We are all human, of course, and obviously the workings of the human body are far from pristine. We go to the toilet, grow body hair, burp and fart. Trust me, though, when I say that your partner will appreciate an honest attempt to contain the more brutish mechanics in the interest of satisfying sex. Not the type of sex, for example, that leaves your conquest feeling compelled to write an angry article for the college paper.

It should be obvious that one-night stands demand the same decorum as sex with someone you care about and really want to impress and retain. Casual sex involves people, and people have standards. No one deserves to feel indignant or disrespected after sex. It’s not vanity or pretense to refrain from farting or loudly pooing within earshot of your partner. It’s basic manners. You could even consider this from an entirely pragmatic point of view – what if you decide later on that you may want to sleep with this person again?

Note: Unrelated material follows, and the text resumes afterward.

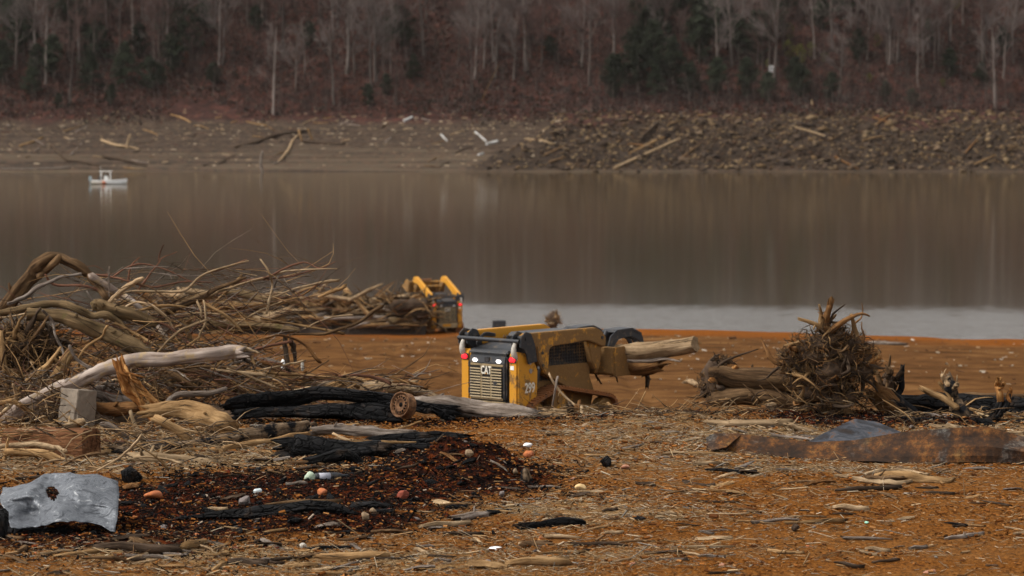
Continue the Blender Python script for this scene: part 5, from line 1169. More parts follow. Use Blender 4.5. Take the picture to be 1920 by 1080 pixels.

The task will prove far more difficult if their dominant memory of the night is of you awaking them with your bowel movements.

Your partner will appreciate an honest attempt to contain the more brutish bodily mechanics in the interest of satisfying sex.

The issue of double standards in the bedroom often underlies this issue. I’m too petrified to try, but I can imagine the reaction I would get if I farted, or burped, or did literally anything else outside of acceptable “lady-like” behaviour. Maybe it’s just my paranoia, but probably not. I feel safe in saying women are expected to preen themselves far more stringently for the bedroom – female pubic hair is very much out, for example, but for men the natural look remains the default (in my experience, at least).

There are clearly a number of reasons, both pragmatic and selfless, why we should all think a little more about the way we present ourselves when getting down to business. It’s about sex, so why make things unsexy?